Auckland City Mayor Len Brown. Photo / Brett Phibbs
Auckland City Mayor Len Brown. Photo / Brett Phibbs


• Councillor Chris Darby:

Methodically and forcefully led opposition on the council to port expansion. Juggled council sensitivities and public anger, accusing the port company of cunning behaviour and inflicting environmental vandalism.

• Councillor Mike Lee:

Ex-maritime worker and chairman of Auckland Regional Council (ARC) when it "nationalised" the port in 2005. Had no truck with Brown blaming the current situation on planning rules put in place by the ARC. Accused him of passing the buck for poor leadership and told him to "man up".

• Councillor Linda Cooper:

Right-leaning councillor. Stood her ground for port expansion on economic grounds. Concerned issue is being determined by celebrities, mob hysteria and Facebook.

• Chief executive Stephen Town:

Reserved and thoughtful chief executive pulled in to broker a solution. Wrote carefully crafted letter asking the council body overseeing Ports of Auckland to "encourage" port bosses to halt the extensions until a wide-ranging port study is completed.

Ports of Auckland

Council-owned freight and cruise ship company required by law to act as a successful business.

Plans to build two large wharf extensions of nearly 100m at the end of Bledisloe Wharf to accommodate larger ships and create more space, primarily to park cars. Plans to fill in 3ha of seabed between the wharf extensions.

Key players

• Chief executive Tony Gibson:

Likeable, but hard-nosed company boss who pulled back earlier plans for bigger port expansion. Trying to to ease rules in the Unitary Plan for future reclamations.

Ports of Auckland CEO Tony Gibson. Photo / Michael Bradley
Ports of Auckland CEO Tony Gibson. Photo / Michael Bradley


• Communications manager Matt Ball:

Public face of the port company throughout the debate. Followed a consistent but mostly defensive line.

• Board chairman Graeme Hawkins:

Former chairman of council-owned Watercare who finds himself at the centre of a storm over the future of the city's harbour.
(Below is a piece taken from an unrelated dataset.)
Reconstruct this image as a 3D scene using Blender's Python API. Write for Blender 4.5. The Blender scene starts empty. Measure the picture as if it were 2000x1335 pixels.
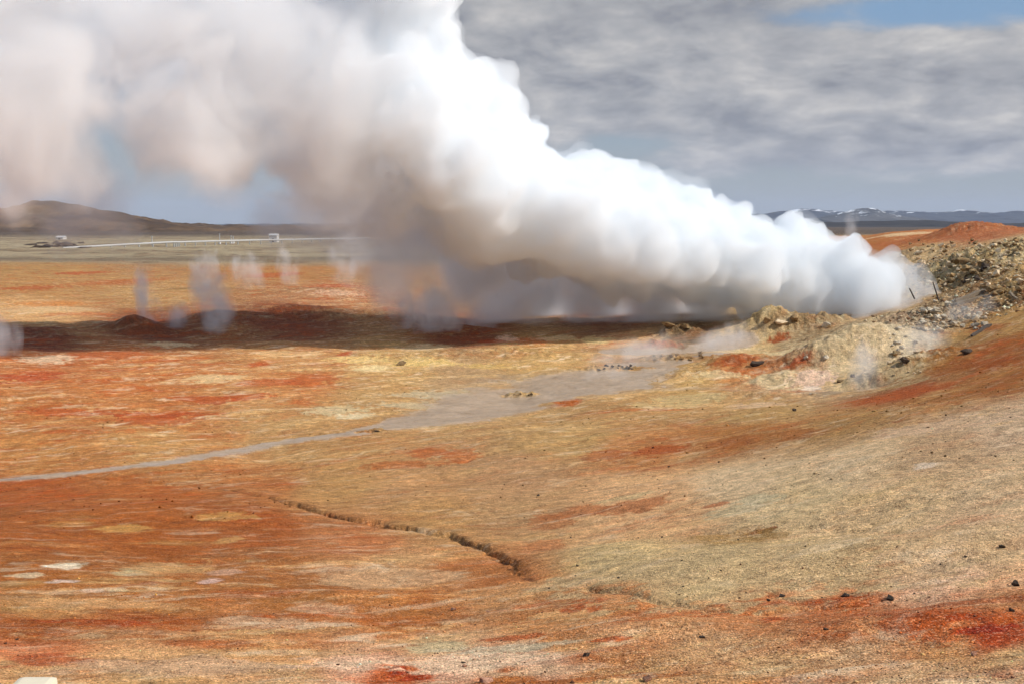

Caught between corporate responsibilities, public opinion and slow-to-react political masters, he and the board are sticking to their guns - for now.

• Other board members: Deputy chairwoman Liz Coutts, Andrew Bonner, Wayne Walden, Pat Snedden, Rodger Fisher, Jonathan Mayson.

Auckland Council Investments Ltd (ACIL)

Council-controlled organisation which oversees Ports of Auckland at arm's length from Auckland Council. Strong commercial focus. Monitors proposed plans, investments and financial performance of the port company. Meant to ensure the port has regard for the council's wider objectives. Under fire for not keeping the council properly informed. Given the job of telling the port company to halt the wharf extensions.

Key player

• Chairman Simon Allen:

Former investment banker and head of the New Zealand Stock Exchange. Handed a red-hot potato. Publicity shy.

The opponents

• Stop Stealing Our Harbour:

Protest group of concerned Aucklanders set up in early March to halt wharf extensions until a wider port study is completed. Fronted by music teacher Michael Goldwater. Deborah Pead of Pead PR and former Auckland City councillor Greg McKeown are helping the group. Pead PR has been working with Heart of the City since 2010 to oppose further port expansion. Organised protest on March 22 that attracted about 2000 people and 300 boats.

• Sir Stephen Tindall:

Founder of The Warehouse and philanthropist who has fronted a group of business leaders, boaties and celebrities who signed an open letter demanding the port company "stop stealing our harbour" until a wider study is done. Other well-known names to sign the letter include Rob Fyfe, Barbara Kendall, Lady Pippa Blake, Sir Graham Henry, Chris Dickson, Neil Finn and Peter Montgomery.

Sailing commentator Peter Montgomery. Photo / Jason Dorday
Sailing commentator Peter Montgomery. Photo / Jason Dorday


• Urban Auckland:

Group of architects, urban designers and planners set up to protect the city's built environment and waterfront. Lodged papers with the High Court at Auckland last week challenging the lawfulness of the consents for wharf extensions. Prominent architect Julie Stout fronts the group.